差金決済取引の禁止について
同一日の同一銘柄の有価証券の売買(いわゆる『日計り売買』)について、その決済日に買付代金または売付代金の差金のみをもって決済することは出来ません。このような取引は、差金決済取引と呼ばれ、金融商品取引法において、禁止されています。
立花証券ストックハウスでは、お客様のお取引について、完全前受制(予め当社のお客様口座に、買付時は買付代金以上のお預り金残高があること、売付時は予め売付数量以上の有価証券残高があること)を採用していますが、日計り売買のお取引については、お客様のご注文が、差金決済取引とならないよう一定の制限を行っています。
日計り売買時のご注意
差金決済取引は、最終的に一日を通して、その該当性を判断することになります。
例えば、同一日同一銘柄の株式「売り1,000株→買い1,000株→売り1,000株」というケースでは、“売りが計2回で2,000株に対して、買いは1回で1,000株”という状態にあり、売付分の2,000株を既に保有していれば、差金決済取引に該当せず、ご注文は可能です。
しかし、1,000株しか保有していないのであれば、2回目の売付は、売付株券の二重使用として差金決済取引に該当してしまいますので、ご注文の制限を行っています。
また、同一日同一銘柄の株式「買い1,000株→売り1,000株→買い1,000 株」のケースでは、2,000株分の買付代金があれば、ご注文は可能です。しかし、1,000株分の買付代金しかないのであれば、2回目の買付は、買付代金の二重使用として差金決済取引に該当してしまいますので、ご注文の制限を行っています。
なお、A銘柄の「買い→売り」、B銘柄の「買い→売り」、C銘柄の「買い→売り」と銘柄を変えて繰り返し行う日計り売買は、買付代金を二重に使用しませんからご注文は可能です。

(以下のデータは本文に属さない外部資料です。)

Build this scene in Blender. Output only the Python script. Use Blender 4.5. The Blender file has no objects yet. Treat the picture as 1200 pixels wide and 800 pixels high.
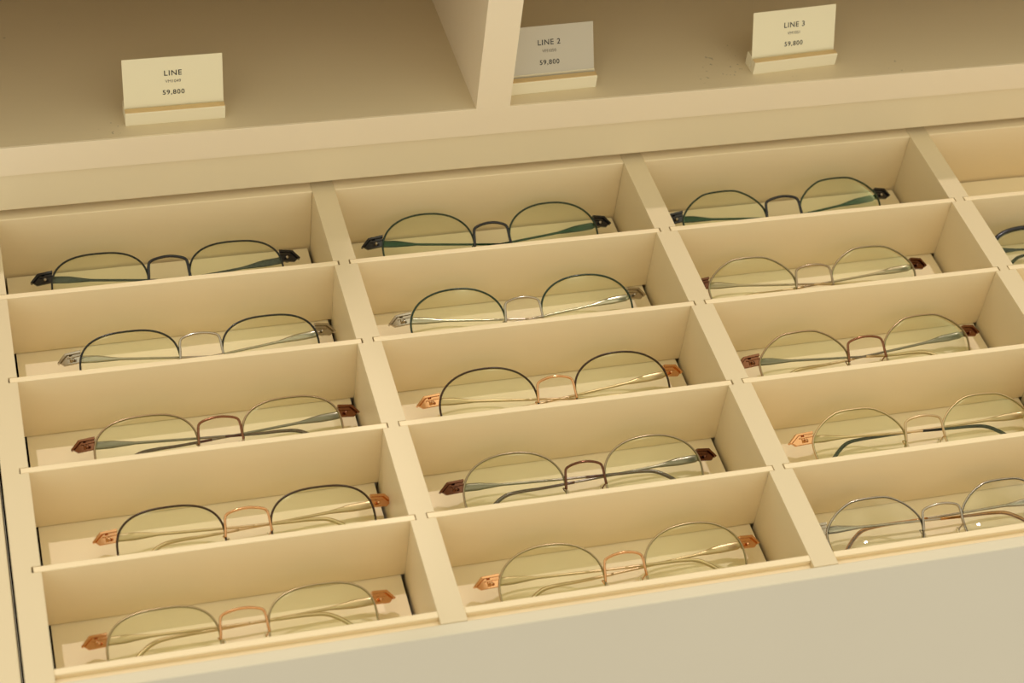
import bpy, bmesh, math, random
from mathutils import Vector, Matrix
random.seed(4)
SC = bpy.context.scene
COL = SC.collection
PI = math.pi

# ------------------------------------------------------------------ materials
def srgb(r, g, b):
    f = lambda c: (c/255/12.92) if c/255 <= .04045 else ((c/255+.055)/1.055)**2.4
    return (f(r), f(g), f(b), 1)

def principled(name, col, rough=.5, metal=0., spec=.5, coat=0.):
    m = bpy.data.materials.new(name); m.use_nodes = True
    b = m.node_tree.nodes['Principled BSDF']
    b.inputs['Base Color'].default_value = col
    b.inputs['Roughness'].default_value = rough
    b.inputs['Metallic'].default_value = metal
    b.inputs['Specular IOR Level'].default_value = spec
    b.inputs['Coat Weight'].default_value = coat
    return m

def paint(name, col, rough=.42, specks=False, bump=.02, spec=.4):
    m = principled(name, col, rough, spec=spec)
    nt = m.node_tree; b = nt.nodes['Principled BSDF']
    tc = nt.nodes.new('ShaderNodeTexCoord')
    n = nt.nodes.new('ShaderNodeTexNoise'); n.inputs['Scale'].default_value = 9; n.inputs['Detail'].default_value = 3
    nt.links.new(tc.outputs['Object'], n.inputs['Vector'])
    mix = nt.nodes.new('ShaderNodeMix'); mix.data_type = 'RGBA'
    mix.inputs['A'].default_value = tuple(c*.97 for c in col[:3])+(1,)
    mix.inputs['B'].default_value = tuple(min(1, c*1.03) for c in col[:3])+(1,)
    nt.links.new(n.outputs['Fac'], mix.inputs['Factor'])
    out = mix.outputs['Result']
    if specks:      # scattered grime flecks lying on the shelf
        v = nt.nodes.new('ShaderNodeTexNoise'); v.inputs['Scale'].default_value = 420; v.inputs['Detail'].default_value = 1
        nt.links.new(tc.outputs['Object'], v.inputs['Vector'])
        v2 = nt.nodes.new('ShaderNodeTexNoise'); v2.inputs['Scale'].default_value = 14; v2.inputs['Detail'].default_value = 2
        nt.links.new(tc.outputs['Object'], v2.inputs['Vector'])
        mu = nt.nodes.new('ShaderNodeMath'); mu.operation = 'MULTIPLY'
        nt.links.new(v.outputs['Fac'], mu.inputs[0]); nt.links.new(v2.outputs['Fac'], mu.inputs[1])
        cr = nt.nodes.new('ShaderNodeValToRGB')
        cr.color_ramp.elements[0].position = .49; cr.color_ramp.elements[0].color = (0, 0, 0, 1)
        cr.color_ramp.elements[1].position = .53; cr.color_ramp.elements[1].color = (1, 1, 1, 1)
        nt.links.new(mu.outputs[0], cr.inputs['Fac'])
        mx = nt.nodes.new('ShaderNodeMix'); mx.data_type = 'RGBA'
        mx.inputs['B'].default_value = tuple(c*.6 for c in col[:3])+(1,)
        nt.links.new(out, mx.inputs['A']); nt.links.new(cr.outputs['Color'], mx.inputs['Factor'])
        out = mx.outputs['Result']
    nt.links.new(out, b.inputs['Base Color'])
    bn = nt.nodes.new('ShaderNodeTexNoise'); bn.inputs['Scale'].default_value = 700
    nt.links.new(tc.outputs['Object'], bn.inputs['Vector'])
    bp = nt.nodes.new('ShaderNodeBump'); bp.inputs['Strength'].default_value = bump; bp.inputs['Distance'].default_value = .001
    nt.links.new(bn.outputs['Fac'], bp.inputs['Height']); nt.links.new(bp.outputs['Normal'], b.inputs['Normal'])
    return m

CREAM = (.895, .742, .48, 1)
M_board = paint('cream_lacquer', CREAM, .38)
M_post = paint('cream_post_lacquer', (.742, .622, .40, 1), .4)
M_floor = paint('cream_tray_lining', (.96, .83, .56, 1), .5)
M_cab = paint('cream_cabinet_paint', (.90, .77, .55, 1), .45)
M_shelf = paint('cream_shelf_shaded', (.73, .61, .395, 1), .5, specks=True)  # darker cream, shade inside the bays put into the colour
M_front = paint('pale_drawer_front', (.72, .65, .485, 1), .5)
M_rail = paint('cream_rail_paint', (.84, .72, .48, 1), .45)
M_under = paint('drawer_bottom_gap_shade', (.012, .004, .002, 1), .9, spec=0)  # near-black paints in the shade seen down the floor gaps
M_holder = paint('ivory_holder', (.86, .77, .53, 1), .4)
M_slot = paint('warm_lit_holder_top', (.72, .52, .25, 1), .5)  # warm light on the holder top, put into the colour
M_card = paint('cream_card', (.88, .80, .54, 1), .55)
M_cardgrey = paint('grey_white_card', (.58, .52, .39, 1), .35)
M_ink = principled('black_ink', (.02, .018, .015, 1), .6)
M_inkgrey = principled('grey_ink', (.22, .19, .14, 1), .6)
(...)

同一銘柄の株式「売り1,000株→買い1,000株→売り1,000株」のケース
空売りか否かの明示につき、売付けを行うに際し取引所等に対して行うことが求められます。そのため、証券会社側では、お客様(委託者)のご注文の受託に際し、空売りか否かの確認を行います。
同一銘柄の株式「買い1,000株→売り1,000株→買い1,000株」のケース
- ※上記取引は一例です。上記以外の取引あれば、差金決済取引の対象とならないという主旨ではありません。
- ※信用取引を利用されているお客様で、買付代金に委託保証金を充当する場合、お客様の委託保証金の率及び額が30%及び30万円を下回らない範囲内で充当できます。充当できない場合は、別途、不足分のご入金が必要となります。したがって、日計り売買でなくても、同一銘柄の売買について、買付代金のご入金が不足したまま、売付代金から不足金を相殺してしまう場合は、差金決済取引となりますのでご注意ください。ご入金が無い場合は、信用取引のご利用を停止させていただく場合もありますので、十分にご注意ください。
差金決済取引の禁止とは
差金決済取引は、金融商品取引法上(法第161条の2に規定する取引及びその保証金に関する内閣府令第10条)“信用取引を行うことを明示しない取引”とされ、信用取引によらない現金取引について、お客様の注文に基づき、当初の取引により買付け又は売付けられた有価証券と同銘柄の有価証券の反対売買により、現実の受渡しを省略し、単に相殺することで当初取引の決済を行うことを禁止するものです。また、差金決済取引は、信用取引における保証金の預託制度に対する脱法的行為とされており、受渡しを伴わず、しかも、委託保証金なしに信用取引の効果を得る“不健全な取引”とされています。なお、差金決済類似行為として、①信用取引の現引きと当該現引き株式の現物売り、②現物買いと当該買付け株式での現渡し、③現引きと当該現引き株式による現渡しについても同様の考え方となります。